The letter "C" with angular deceleration about its center isn't e-rigid for all time, but it's e-rigid everywhere in the past of some spacelike hypersurface that has in it the event where the tips intrude on one another. This is a reasonably useful way of dealing with the self-intersection issue within the framework of congruences.
There are some seemingly silly physical consequences. For example, say we have a zero-thickness disk that is rotating at constant angular velocity. If the disk's center accelerates in its own plane, we don't even need an embedding, and it's clearly not rigid, by the H-N theorem. If it accelerates along its own axis, it's i-rigid but not e-rigid. What this means is that an e-rigid object can have infinite inertia along some axes, but finite inertia along others -- i.e., its mass isn't even a scalar!

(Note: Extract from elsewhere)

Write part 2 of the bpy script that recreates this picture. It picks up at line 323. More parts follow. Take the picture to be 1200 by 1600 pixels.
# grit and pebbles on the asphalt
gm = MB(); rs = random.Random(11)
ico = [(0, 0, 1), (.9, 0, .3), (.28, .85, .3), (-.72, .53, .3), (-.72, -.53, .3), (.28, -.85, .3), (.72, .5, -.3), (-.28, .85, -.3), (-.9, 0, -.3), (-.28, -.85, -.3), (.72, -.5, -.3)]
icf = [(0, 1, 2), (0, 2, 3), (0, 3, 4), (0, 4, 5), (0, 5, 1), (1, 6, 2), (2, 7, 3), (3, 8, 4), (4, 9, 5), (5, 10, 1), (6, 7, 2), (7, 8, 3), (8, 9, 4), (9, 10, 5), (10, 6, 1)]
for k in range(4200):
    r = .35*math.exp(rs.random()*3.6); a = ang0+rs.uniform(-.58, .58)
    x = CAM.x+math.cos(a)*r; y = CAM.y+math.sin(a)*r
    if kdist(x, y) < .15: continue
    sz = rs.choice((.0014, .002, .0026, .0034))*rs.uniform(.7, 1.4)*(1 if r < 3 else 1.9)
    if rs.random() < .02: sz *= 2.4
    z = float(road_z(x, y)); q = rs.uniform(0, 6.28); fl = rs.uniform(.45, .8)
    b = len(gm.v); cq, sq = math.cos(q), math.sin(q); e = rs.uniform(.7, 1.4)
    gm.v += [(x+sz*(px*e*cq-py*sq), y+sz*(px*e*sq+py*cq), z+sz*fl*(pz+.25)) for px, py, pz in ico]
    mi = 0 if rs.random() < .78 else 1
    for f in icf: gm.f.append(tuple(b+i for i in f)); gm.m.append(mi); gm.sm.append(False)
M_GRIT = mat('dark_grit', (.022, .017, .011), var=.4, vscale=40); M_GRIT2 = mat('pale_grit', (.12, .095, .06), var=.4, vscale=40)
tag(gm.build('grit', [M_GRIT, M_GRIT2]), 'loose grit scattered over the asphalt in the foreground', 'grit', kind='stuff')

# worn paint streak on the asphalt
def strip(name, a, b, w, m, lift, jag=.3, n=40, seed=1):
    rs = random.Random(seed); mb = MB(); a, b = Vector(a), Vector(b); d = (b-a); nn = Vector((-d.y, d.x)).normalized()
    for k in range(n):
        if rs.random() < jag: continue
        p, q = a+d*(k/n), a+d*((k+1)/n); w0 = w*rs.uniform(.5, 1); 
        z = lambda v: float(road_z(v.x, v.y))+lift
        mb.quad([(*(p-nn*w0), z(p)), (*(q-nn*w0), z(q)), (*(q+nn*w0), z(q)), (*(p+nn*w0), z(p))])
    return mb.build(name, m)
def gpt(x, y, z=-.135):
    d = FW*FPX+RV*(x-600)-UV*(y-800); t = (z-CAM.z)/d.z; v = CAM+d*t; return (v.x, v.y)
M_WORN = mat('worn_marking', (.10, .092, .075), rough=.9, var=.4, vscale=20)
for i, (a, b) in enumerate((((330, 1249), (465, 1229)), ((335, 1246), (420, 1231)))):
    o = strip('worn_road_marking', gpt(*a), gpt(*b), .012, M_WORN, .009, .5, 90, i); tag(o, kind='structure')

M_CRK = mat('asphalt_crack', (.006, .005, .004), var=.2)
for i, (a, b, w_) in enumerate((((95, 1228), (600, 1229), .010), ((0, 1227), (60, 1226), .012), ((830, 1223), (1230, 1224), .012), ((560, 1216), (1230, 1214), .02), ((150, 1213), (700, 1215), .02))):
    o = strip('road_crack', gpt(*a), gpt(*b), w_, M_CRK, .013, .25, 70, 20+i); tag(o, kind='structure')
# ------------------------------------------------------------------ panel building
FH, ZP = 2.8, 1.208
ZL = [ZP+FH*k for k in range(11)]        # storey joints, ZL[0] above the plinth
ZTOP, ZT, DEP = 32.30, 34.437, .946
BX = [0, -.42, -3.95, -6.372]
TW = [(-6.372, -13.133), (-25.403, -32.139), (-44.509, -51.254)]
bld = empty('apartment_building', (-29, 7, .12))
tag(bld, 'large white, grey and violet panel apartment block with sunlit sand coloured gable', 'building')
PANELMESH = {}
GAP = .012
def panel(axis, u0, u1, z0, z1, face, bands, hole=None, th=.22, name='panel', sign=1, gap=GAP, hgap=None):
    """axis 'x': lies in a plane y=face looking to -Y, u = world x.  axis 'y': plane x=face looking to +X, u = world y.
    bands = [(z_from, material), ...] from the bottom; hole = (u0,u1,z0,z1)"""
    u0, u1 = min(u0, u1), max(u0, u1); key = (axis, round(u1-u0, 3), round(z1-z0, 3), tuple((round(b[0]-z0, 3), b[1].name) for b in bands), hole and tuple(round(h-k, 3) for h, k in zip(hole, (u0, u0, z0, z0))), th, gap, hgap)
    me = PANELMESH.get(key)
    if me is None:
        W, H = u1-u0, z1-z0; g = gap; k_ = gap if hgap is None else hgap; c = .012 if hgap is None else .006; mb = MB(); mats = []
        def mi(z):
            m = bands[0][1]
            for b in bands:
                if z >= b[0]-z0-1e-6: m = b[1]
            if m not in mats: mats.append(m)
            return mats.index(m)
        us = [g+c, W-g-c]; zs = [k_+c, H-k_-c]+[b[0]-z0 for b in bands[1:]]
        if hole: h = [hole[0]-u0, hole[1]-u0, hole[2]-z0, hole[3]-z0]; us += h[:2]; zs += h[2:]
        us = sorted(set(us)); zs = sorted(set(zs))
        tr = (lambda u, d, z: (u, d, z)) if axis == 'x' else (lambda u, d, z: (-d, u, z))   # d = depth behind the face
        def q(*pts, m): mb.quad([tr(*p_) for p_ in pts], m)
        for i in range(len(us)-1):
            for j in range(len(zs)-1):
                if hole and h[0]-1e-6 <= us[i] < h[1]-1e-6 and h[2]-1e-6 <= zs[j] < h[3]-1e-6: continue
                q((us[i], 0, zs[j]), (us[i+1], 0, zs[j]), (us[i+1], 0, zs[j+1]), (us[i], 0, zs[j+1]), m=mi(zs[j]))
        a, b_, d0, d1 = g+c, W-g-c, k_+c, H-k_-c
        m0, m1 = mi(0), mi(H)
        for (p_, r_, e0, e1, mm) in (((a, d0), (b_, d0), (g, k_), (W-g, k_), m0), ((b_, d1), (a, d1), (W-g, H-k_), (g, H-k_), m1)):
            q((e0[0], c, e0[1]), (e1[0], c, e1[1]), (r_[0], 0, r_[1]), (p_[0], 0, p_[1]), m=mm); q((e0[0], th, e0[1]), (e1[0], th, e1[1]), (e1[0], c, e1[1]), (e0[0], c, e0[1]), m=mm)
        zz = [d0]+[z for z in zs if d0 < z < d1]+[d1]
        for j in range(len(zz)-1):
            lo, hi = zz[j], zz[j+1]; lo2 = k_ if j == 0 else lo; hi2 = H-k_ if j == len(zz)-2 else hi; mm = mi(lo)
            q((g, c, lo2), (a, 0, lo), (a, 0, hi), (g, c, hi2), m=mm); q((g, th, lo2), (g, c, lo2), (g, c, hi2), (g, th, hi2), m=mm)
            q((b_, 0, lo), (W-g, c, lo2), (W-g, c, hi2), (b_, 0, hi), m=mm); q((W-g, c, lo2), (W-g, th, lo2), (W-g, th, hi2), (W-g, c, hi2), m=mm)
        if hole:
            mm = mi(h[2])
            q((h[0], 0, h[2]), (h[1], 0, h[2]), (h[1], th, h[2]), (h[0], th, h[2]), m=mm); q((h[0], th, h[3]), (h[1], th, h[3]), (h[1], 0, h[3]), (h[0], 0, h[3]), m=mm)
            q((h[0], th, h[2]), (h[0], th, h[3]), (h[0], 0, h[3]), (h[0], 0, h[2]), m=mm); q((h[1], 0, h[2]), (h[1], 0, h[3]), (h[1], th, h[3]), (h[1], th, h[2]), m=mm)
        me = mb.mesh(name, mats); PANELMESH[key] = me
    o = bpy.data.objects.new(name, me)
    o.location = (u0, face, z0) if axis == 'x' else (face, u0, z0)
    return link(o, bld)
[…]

Neither i-rigidity nor e-rigidity is really the right physical notion. Basically i-rigidity is too permissive and e-rigidity too lax. We want to be able to distinguish between the snake and the bat. I think there is probably some other useful notion that can be defined, which I'll call n-rigidity, according to which the bat is n-rigid and the snake isn't. If we want to define such a thing using congruence methods, then the usual expansion, shear, and vorticity tensors exhaust all the possibilities that can be written down in terms of the velocity field and its derivative. However, in the case of an embedding we have a new vector available, which is the normal to the world-sheet (or more than one normal, if m is greater than k by 2 or more). I think it's probably possible to cook up something tensorial that describes n-rigidity by taking the contraction of the shear with the normal vector, or doing something with the covariant derivative of the normal vector, or something along those lines.